At least in my experience, the vision laid out in the chapter is in many ways aspirational.  All the same the authors summarize a good attributes list that provides useful navigation. 

Early in the chapter the authors note that collaboration across the law department and their firms and law companies is hampered by each entity's patchwork of technology.  The law department platform hub does not resolve the friction of collaboration and communication with legal service providers, each of whom maintains connections to a number of client systems (4).  

While the hub approach reduces internal complexity, at present there is still the impediment of having to continuously update the APIs between the point solutions and the hub for system updates and new functionality.  The number of points interconnected by the central hub also throws up barriers to switching hub platform providers, similar to the level of effort the authors describe in switching to a suite solution.

Also while a hub can potentially provide a single data model, in the matter management system as hub example, for most of my tenure in legal ops we have had a dashboard on each tool.
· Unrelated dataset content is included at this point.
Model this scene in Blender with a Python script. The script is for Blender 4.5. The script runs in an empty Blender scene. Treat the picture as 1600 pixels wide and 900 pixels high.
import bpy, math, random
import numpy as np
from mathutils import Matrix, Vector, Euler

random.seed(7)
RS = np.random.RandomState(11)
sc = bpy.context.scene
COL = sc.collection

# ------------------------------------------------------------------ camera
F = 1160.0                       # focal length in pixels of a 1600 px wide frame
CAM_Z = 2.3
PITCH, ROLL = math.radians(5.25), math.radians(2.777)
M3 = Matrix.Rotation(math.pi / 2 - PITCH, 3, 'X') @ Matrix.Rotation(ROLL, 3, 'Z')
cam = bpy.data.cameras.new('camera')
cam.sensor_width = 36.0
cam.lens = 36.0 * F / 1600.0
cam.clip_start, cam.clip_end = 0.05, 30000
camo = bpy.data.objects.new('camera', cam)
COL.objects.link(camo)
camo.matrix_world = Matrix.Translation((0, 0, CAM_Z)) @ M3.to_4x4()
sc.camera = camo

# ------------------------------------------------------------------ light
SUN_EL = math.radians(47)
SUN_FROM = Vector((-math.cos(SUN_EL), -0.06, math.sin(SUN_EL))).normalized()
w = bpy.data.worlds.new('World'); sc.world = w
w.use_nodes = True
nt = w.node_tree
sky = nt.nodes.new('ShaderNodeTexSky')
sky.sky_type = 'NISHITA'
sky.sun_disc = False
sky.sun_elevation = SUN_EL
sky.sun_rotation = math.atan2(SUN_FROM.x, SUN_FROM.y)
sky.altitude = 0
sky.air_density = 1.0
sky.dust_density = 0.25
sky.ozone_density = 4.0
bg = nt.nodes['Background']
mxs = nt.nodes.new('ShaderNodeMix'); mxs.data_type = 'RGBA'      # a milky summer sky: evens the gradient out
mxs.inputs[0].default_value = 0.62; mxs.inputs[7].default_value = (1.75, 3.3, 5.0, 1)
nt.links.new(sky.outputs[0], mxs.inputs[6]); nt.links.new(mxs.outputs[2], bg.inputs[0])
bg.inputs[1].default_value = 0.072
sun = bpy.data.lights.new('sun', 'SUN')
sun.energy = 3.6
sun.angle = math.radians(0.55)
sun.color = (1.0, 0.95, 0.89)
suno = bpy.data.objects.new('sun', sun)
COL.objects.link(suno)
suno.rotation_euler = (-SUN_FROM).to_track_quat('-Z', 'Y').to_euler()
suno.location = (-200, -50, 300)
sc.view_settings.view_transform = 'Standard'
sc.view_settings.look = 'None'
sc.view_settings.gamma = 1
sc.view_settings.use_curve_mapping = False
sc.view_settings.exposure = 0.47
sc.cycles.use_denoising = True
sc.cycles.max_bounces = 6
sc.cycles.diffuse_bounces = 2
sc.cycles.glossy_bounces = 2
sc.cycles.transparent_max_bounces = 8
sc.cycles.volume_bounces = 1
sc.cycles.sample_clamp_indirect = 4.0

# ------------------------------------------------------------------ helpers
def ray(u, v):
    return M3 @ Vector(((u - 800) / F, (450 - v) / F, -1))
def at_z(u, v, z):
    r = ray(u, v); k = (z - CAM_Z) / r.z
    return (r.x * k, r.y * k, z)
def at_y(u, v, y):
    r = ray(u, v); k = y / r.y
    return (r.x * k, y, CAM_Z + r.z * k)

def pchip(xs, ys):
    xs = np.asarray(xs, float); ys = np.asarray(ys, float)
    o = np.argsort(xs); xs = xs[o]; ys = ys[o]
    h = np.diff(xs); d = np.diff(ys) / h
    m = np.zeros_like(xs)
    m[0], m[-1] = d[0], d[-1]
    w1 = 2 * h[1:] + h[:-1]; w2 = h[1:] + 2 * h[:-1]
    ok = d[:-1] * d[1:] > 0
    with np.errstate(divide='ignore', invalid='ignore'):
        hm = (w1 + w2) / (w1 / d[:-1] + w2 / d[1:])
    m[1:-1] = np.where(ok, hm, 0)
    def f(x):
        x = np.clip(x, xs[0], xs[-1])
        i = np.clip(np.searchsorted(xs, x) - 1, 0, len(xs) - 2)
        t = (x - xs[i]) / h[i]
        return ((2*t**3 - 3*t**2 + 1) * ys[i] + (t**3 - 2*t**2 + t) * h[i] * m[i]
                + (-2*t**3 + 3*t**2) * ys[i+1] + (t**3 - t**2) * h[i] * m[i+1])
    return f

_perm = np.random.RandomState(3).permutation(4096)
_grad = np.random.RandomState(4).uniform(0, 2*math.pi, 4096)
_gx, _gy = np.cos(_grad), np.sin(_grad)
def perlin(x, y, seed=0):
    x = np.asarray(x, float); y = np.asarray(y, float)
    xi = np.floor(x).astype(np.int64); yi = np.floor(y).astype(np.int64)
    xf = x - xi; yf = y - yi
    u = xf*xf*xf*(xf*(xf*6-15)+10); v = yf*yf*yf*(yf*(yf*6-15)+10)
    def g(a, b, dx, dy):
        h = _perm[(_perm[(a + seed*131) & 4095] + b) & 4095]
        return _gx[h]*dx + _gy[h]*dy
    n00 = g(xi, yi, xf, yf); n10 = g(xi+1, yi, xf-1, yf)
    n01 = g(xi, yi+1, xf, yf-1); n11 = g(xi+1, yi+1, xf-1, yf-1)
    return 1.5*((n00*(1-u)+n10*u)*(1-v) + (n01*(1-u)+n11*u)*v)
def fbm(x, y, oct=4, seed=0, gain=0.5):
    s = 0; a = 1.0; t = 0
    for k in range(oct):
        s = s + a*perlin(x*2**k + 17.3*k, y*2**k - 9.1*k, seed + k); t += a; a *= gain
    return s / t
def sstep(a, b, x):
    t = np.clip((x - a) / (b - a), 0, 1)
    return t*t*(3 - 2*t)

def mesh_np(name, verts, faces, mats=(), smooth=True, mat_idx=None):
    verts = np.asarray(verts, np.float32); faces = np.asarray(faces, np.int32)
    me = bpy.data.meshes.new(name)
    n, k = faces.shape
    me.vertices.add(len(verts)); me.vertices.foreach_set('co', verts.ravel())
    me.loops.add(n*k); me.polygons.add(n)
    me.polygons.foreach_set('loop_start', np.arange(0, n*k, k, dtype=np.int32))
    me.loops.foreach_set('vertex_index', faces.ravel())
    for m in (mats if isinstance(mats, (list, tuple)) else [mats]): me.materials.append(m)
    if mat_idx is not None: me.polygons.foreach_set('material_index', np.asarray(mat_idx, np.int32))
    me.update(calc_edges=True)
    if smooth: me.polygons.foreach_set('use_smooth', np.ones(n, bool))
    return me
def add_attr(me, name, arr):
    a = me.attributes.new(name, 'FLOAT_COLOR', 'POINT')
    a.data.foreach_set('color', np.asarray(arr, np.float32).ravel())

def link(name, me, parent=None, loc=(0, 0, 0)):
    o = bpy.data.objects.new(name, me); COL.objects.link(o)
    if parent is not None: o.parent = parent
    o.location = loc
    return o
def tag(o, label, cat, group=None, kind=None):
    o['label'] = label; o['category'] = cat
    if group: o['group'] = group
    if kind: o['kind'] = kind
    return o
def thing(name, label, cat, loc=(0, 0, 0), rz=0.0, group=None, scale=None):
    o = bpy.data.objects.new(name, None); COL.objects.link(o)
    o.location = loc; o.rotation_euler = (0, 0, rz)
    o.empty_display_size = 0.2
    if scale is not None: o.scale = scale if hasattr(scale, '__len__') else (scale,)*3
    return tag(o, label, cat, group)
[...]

In my experience single dashboards for multiple tools have tended to bring together several data models into a single useful interface, rather than create a single coherent data model.  

Conclusion

For the foreseeable future, best-in-class point solutions will continue to rule, but a hub approach will bind them.. The Elevate authors paint a convincing picture that the workflow tool with visualization as connector is a strong contender for taking on the hub role going forward with potential significant advantages over the more traditional matter management system as hub model.

 

End Notes

1 -  Poll results were 50% for best-in-class point solutions, 38% absorbed by enterprise solutions and 12% morphs into all-in-one platforms.

2 -  From Running Legal Like A Business by Connie Brenton and Susan Lambreth, PLI Press, 2021

3 - In  the mid-term I believe contracts management systems, contracts analytics tools leveraging AI, document generation and management systems will merge.  That said, in my experience to date, the contract management system, if any, has been integrated with Salesforce but not with the hub. 

4 - In my experience IP systems have built stronger interfaces for collaboration on matters between inside and outside counsel and inventors.